Kandidatenschnellcheck zur Bundespräsidentenwahl in Österreich
Heute dürfen die Österreicher bei der Wahl, wer die nächsten sechs Jahre in ihrem Land das Amt des Bundespräsidenten beschädigen soll, ihr Häkchenkreuz setzen. TITANIC stellt die beiden Kandidaten kurz vor:
Alexander Van der Bellen ist eine echte europäische Promenadenmischung, deren Stammbaum ein munteres Gestrüpp mit einer Vielzahl unterschiedlicher Wurzeln ist (z.B. Niederlande, Rußland, Golden Retriever). Van der Bellen wirkt zwar auf den ersten Blick mit seinem mausgrauen Wohnzimmergesicht etwas unflott und altersmüde, doch wirft man ihm ein paar Schlagworte hin, schnappt der Professor begeistert zu und läßt in der Diskussion nicht vor dem endgültigen Aus los. Themen, die ihm am Herzen liegen, sind Tierschutz, sexuelle Vielfalt und Kuscheln mit den Flüchtlingen. Im Falle einer Präsidentschaft wird man von Van der Bellen die nächsten sechs Jahre einiges hören – besonders dann, wenn man eigentlich schlafen will. Daß er als unabhängiger Bewerber gilt, obwohl er Mitglied der Grünen ist, von den Grünen unterstützt wird und gerne viel Zeit auf grünen Wiesen verbringt, ist ein Kunststück, das er lange einstudiert hat. Größte Stärke ist seine natürliche Autorität; oft braucht er nur andeutungsweise das Bein zu heben, und die Konkurrenz läuft ängstlich davon.
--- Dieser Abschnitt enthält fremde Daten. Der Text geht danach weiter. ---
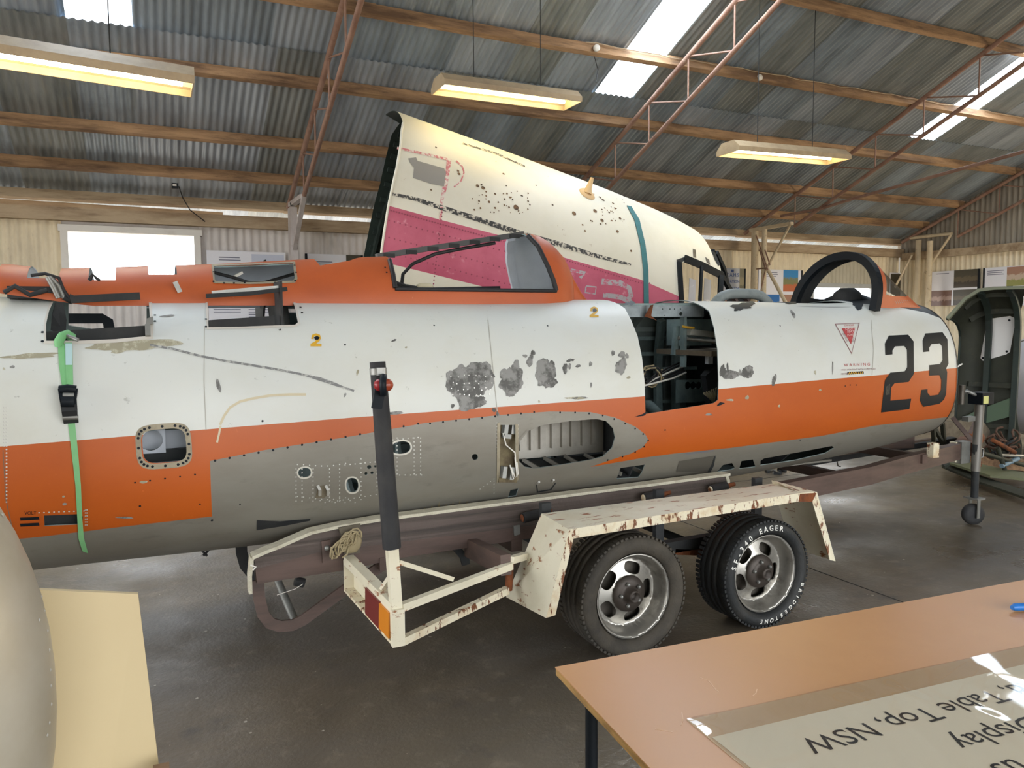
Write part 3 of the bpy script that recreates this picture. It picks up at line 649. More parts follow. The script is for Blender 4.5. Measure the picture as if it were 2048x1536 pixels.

Van der Bellen beißt nicht.
Norbert Hofer ist ein echter österreichischer Bua mit österreichischem Paß, österreichischem Fremdenhaß und echt österreichischem Schas*, Hofers Stammbaum ist eine beeindruckende österreichische Ringkonstruktion. Mit seinem Schnitzelgesicht sieht er noch dazu sehr österreichisch aus, als wäre er von Manfred Deix gemalt: kernig, naturverbunden, auf soliden zweieinhalb Promille Standgas. Kurzum, ein sympathischer Behinderter, dem dazu noch ein Bein lahmt, weil das Schicksal, als er beim Paragliding abstürzte, kurz schlief. Politisch steht Österreich im Zentrum von Norbert Hofers Denken, daneben österreichische Interessen und – damit gleichbedeutend – Norbert Hofer selbst. Er liebt die österreichischen Traditionen wie Türken bekämpfen, Antisemitismus und im Keller mit den Töchtern eine zweite Familie gründen (sog. "Melange à trois"). Würde Hofer Präsident, hätten die Flüchtlinge die längste Zeit tatenlos herumgesessen und Mokka geschlürft. Er würde sie achtkantig aus den Kaffeehäusern werfen, sie alsdann aus dem Land jagen, die Alpen abtragen und zu einem unüberwindbaren Wall an der mit den Nachbarstaaten noch auszumendelnden Landesgrenze wieder aufschütten lassen. Größte Stärke Hofers ist sein unerschütterlicher Glauben an die Unerschütterlichkeit seines Glaubens an sich selbst und die Überlegenheit österreichischer Krücken; er kann nicht mal andeutungsweise das Bein heben, trotzdem läuft alles mit Verstand vor ihm davon. Hofer beißt und hat die Tollwut.